Au cours de cette entrevue, Maurice Kamto a tiré à boulets rouges sur la
volonté de Paul Biya de faire du Sénat une chambre unicolore et
monolithique. D’un point de vue éthique, Pr Charly Gabriel Mbock,
anthropologue et non moins homme politique, bat en brèche la légalité
dont se prévaut Paul Biya pour convoquer le collège électoral.
«Dérision sénatoriale»
«Les Sénatoriales annoncées se présentent en effet comme un nouvel acte de la gouvernance cosmétique dont le Cameroun est victime depuis trente ans. En dressant son peuple Rdpc contre le Peuple du Cameroun, le Chef de l’Etat se prévaut de la légalité d’un décret pour perpétrer l’immoralité électorale. Le légal se met ainsi au service de l’immoral chez un chef d’Etat dont le principe d’action prétendait être la rigueur et la moralisation.

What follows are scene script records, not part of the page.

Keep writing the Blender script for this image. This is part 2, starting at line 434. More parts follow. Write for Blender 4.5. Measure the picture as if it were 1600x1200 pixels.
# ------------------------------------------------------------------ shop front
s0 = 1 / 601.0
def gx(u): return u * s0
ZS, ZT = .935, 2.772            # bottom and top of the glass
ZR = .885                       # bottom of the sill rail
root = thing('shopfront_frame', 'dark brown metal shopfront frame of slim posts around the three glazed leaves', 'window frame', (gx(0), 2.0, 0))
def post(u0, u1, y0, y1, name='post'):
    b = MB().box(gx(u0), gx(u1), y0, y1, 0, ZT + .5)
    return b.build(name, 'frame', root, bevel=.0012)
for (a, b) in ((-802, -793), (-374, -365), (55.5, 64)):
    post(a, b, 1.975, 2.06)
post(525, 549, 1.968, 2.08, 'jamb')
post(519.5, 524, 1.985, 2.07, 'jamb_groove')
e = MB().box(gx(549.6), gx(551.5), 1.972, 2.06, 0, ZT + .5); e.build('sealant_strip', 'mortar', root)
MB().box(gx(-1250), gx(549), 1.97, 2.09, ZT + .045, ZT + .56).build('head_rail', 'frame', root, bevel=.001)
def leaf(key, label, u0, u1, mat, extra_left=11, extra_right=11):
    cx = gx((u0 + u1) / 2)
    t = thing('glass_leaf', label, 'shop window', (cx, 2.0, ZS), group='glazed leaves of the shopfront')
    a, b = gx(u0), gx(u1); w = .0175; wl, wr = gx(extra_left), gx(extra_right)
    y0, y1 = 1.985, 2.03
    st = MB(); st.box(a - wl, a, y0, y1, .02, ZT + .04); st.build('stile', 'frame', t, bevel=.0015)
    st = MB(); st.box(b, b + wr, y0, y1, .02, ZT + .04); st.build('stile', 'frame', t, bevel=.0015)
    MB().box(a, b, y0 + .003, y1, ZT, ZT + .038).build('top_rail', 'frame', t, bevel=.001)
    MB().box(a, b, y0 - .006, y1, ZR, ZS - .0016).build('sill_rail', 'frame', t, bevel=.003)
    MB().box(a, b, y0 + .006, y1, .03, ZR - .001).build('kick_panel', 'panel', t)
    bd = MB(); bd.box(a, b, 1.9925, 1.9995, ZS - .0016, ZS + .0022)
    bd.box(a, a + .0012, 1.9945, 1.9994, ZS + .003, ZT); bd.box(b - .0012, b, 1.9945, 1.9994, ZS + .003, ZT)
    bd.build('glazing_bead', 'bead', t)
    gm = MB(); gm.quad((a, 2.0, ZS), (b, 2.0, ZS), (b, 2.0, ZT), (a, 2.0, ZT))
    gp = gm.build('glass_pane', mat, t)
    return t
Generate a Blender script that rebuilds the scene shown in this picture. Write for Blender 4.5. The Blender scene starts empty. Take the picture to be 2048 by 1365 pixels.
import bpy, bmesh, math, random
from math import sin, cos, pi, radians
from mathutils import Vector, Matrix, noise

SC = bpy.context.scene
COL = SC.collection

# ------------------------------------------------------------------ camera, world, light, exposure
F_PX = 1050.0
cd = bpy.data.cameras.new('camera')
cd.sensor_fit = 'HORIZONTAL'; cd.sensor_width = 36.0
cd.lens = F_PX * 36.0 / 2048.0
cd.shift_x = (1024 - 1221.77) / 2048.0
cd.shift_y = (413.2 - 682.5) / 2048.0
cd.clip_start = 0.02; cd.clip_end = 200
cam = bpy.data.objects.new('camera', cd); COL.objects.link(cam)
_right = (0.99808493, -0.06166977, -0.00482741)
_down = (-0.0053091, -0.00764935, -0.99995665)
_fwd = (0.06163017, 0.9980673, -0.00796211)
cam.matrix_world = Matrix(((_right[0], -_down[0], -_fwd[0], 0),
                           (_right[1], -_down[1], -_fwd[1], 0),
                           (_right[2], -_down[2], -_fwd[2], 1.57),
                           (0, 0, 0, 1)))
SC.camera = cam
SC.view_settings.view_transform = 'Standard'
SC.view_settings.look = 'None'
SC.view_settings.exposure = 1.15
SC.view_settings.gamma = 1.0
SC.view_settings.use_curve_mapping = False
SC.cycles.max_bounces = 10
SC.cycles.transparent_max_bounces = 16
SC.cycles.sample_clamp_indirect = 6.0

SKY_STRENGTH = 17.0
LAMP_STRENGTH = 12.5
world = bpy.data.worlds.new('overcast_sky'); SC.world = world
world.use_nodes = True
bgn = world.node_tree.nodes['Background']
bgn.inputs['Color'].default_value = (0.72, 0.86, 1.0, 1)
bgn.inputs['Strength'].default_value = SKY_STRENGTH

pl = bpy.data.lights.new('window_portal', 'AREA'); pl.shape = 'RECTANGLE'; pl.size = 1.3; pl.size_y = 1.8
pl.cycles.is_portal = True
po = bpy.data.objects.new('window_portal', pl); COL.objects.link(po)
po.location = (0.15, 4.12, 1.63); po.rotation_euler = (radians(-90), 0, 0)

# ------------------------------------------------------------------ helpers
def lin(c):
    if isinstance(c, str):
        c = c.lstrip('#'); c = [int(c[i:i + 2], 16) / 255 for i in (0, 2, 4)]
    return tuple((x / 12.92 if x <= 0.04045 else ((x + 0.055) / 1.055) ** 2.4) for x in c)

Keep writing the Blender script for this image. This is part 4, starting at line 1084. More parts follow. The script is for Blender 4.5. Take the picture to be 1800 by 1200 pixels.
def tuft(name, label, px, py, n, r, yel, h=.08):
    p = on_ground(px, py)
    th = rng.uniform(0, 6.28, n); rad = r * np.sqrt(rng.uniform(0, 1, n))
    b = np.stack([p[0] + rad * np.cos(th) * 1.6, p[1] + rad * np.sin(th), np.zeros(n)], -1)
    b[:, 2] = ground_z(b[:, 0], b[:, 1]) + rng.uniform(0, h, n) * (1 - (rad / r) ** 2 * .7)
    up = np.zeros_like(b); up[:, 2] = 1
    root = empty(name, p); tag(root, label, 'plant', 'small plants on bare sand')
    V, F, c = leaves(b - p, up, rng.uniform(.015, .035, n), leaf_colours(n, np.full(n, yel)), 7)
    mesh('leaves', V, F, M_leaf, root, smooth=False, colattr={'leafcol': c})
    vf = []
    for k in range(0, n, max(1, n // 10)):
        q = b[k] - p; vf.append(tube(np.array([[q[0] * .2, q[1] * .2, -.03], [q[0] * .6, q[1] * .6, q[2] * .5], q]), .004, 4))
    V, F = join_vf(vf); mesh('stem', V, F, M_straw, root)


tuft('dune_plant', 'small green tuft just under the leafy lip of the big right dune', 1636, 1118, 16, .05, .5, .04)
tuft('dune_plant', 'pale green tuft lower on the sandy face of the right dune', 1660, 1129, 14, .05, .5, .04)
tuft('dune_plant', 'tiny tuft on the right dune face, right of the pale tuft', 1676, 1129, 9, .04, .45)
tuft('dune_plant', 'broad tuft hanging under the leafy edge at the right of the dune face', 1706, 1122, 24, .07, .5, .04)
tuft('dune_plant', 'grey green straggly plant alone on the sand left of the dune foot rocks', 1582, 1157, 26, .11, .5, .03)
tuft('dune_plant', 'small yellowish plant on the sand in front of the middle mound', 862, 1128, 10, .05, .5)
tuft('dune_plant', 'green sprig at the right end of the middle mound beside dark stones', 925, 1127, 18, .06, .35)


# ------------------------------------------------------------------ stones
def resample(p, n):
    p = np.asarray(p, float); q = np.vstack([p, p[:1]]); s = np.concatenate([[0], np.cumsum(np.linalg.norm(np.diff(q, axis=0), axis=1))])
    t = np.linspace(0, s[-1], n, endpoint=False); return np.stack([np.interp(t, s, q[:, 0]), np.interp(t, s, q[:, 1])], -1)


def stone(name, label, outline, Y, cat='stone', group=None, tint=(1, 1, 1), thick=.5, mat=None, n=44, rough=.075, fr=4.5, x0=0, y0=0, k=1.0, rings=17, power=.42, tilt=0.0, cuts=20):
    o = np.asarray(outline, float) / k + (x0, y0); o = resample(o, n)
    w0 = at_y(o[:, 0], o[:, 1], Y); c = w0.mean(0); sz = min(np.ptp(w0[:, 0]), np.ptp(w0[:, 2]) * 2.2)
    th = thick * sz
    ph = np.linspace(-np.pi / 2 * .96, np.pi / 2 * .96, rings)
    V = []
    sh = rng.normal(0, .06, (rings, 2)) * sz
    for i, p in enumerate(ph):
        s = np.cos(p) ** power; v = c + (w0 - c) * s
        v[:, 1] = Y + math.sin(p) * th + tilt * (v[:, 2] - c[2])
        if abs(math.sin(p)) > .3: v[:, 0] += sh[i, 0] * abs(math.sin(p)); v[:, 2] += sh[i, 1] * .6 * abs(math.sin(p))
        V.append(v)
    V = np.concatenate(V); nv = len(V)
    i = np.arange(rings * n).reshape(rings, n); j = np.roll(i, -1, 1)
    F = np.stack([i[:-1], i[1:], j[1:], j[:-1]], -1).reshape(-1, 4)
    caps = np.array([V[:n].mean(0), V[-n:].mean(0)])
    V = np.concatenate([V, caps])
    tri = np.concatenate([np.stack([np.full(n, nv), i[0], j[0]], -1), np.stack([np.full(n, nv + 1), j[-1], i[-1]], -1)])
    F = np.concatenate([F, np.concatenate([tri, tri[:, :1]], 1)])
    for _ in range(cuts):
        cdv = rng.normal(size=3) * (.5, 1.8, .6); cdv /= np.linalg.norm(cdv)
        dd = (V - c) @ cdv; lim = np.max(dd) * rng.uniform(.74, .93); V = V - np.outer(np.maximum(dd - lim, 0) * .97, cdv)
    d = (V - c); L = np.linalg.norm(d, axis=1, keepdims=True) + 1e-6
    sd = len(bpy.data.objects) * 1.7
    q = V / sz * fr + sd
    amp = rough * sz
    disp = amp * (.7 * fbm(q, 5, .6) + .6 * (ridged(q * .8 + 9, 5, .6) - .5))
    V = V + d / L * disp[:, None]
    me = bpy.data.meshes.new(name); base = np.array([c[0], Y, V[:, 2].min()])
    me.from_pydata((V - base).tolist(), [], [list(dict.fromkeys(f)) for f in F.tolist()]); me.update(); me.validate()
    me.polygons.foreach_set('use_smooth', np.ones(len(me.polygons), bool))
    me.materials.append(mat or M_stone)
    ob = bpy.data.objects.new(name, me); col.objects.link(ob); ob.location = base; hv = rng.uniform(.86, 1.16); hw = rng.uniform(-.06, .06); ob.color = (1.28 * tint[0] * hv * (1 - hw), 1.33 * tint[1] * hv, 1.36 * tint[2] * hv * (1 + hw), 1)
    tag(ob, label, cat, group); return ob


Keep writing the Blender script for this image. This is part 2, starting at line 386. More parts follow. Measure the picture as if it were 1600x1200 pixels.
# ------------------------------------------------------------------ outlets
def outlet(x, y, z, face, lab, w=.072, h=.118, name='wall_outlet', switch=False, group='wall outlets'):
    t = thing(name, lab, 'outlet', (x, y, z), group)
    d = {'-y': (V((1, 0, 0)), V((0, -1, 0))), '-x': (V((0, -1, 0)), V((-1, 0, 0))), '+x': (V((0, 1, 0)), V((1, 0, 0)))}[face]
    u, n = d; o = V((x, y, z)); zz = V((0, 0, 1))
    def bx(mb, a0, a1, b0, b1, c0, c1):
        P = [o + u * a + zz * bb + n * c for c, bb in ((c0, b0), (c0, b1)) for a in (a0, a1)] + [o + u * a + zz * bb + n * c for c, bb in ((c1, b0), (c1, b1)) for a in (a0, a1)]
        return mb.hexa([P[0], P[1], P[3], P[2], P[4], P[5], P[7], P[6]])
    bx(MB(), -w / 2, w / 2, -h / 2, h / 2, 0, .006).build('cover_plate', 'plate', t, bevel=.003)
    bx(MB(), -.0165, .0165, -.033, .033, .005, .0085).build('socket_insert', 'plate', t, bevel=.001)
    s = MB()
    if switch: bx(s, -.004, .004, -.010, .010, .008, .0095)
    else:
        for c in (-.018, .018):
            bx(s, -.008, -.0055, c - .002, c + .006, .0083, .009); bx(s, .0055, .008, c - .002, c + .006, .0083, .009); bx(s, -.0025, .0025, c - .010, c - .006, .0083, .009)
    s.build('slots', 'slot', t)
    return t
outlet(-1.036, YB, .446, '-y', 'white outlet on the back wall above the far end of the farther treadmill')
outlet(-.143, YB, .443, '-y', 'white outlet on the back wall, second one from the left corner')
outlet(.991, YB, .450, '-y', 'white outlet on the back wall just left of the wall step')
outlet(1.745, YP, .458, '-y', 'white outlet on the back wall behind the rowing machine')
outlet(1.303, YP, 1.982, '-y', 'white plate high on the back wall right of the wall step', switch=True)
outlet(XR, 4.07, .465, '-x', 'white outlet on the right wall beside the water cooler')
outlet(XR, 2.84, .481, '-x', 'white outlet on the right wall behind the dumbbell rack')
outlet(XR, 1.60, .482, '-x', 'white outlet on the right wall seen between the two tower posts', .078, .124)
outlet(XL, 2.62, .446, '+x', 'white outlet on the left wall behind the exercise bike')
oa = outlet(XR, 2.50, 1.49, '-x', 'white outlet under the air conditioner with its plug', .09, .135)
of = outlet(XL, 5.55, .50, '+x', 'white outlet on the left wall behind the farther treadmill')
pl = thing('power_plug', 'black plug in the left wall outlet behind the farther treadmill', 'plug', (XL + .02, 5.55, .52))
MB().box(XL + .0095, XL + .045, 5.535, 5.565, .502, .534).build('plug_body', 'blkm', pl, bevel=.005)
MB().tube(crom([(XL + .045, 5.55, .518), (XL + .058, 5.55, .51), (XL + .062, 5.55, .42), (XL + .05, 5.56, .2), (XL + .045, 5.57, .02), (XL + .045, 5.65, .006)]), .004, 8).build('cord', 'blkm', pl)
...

Cette légalisation de l’immoralité pose un grave problème d’éthique politique qui confirme l’hostilité du régime à toute transparence électorale » soutient mordicus Charly Gabriel Mbock qui remet en cause l’acte du chef de l’Etat. Pour l’anthropologue, Paul Biya, « le chef de l’Etat, vient de consacrer la dérision sénatoriale. Le Sénat du Cameroun ressemblera ainsi aux autres institutions nationales et à leur architecte : une vitrine cosmétique pour donner le change à l’opinion internationale.
Le blanchiment de tombeaux auquel la convocation
des sénatoriales souscrit fuse comme un tocsin : ce n’est plus l’avenir
des enfants du Cameroun qu’on prépare, mais des funérailles»
déclare-t-il dans les colonnes du Messager du 6 mars 2013.
Frappant sur le même clou, Abanda Kpama, président du Manidem dénonce le
coup d’Etat politique qu’a fait Paul Biya en convoquant le collège
électoral pour les sénatoriales avant les municipales et législatives.
Pour lui, « le mandat des conseillers municipaux actuels est caduc
depuis juillet 2012. Ce sont des électeurs illégitimes qui vont désigner
des sénateurs qui seront de fait illégitimes. Il s’agit d’un dévoiement
de la démocratie et de l’esprit républicain.